1. Le prestataire peut-il s'exonérer du fait d'un tiers : s'il s'agit d'un sous-traitant, le prestataire ne peut s'exonérer des manquements de son sous-traitant vis-à-vis de son client

2. L'existence ou non de pénalités ou sanctions en cas de non tenu des engagements

3. L'acceptation ou non d’une raréfaction des ressources sur le marché et donc d'accepter un coût supplémentaire pour bénéficier du service. D’une part, la raréfaction de la ressource peut augmenter son coût sur le marché. D’autre part, les restrictions actuelles d’acheminement et de logistiques ont induit à ce que certains transporteurs renchérissent leurs coûts d'acheminement face à une demande supérieure à l'offre. Ainsi et du côté du client, il est opportun que ce dernier anticipe ces hypothèses et fixe les règles applicables dans une telle situation, voir s'interroge si une telle situation relève ou non de l’imprévision ou d'un cas de force majeure.

Si nous regardons cette relation contractuelle du point de vue du prestataire, ce dernier est débiteur d'une obligation de délivrance que nous pouvons qualifier de résultat lorsqu'il s'agit de fournir un service quantifiable et/ou mesurable. Il lui appartient d’anticiper, dans le cadre de la relation contractuelle avec son client final, les éventuelles conséquences, d'une part, des défaillances de ses sous-traitants et, d'autre part, du contexte économique du marché dans qu'elle intervient.
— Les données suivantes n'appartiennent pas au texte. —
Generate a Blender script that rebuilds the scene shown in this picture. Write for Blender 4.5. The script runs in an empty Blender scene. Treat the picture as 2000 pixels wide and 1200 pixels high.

En effet, faute d'anticiper ces éléments, il pourrait se trouver dans une situation où il devra seul absorber le surcoût de la délivrance d'une prestation et/ou l'impossibilité de la fournir dans des délais/conditions convenus. Ceci amène dès lors à s'interroger sur ces situations comme suit :

1. Cette hypothèse doit-elle être envisagée comme un cas de force majeure (rappelant que cette notion n'est pas d'ordre public et peut donc faire l'objet d'une définition conventionnelle pour alors pouvoir s'exonérer de certains engagements)

2. Est-il possible de réévaluer le cas échéant le coût de ces services et ce, soit en fixant un mécanisme conventionnel identifiant des événements tiers pouvant justifier une clause de renégociation des conditions financières (nous en revenons à la clause ancienne dite de « hardship ») soit tenter d'opposer l’imprévision. Notons cependant que ce principe défini par l’article 1195 du Code civil fixe des conditions très strictes pour être mis en œuvre. Il pourrait donc être opportun d'aménager conventionnellement, et de manière plus souple, des conditions permettant au débiteur de l'obligation de pouvoir rediscuter de la portée de ses engagements avec son client.

Rappelons que de tels mécanismes existent depuis longtemps dans les marchés publics, au titre des suggestions techniques imprévues, avec une codification récente au titre de l'article L6 du code de la commande publique : « Lorsque survient un évènement extérieur aux parties, imprévisible et bouleversant temporairement l'équilibre du contrat, le cocontractant, qui en poursuit l'exécution, a droit à une indemnité».

Concluons donc que dans un contexte sanitaire particulier, mais aussi géopolitique, d’approvisionnement, il est essentiel pour les deux parties d'anticiper ces hypothèses pour que le contrat ne se résume pas à simple outil contractuel fixant les obligations réciproques des parties, mais comprennent également en son sein des solutions pour faire face à ses difficultés d'exécution.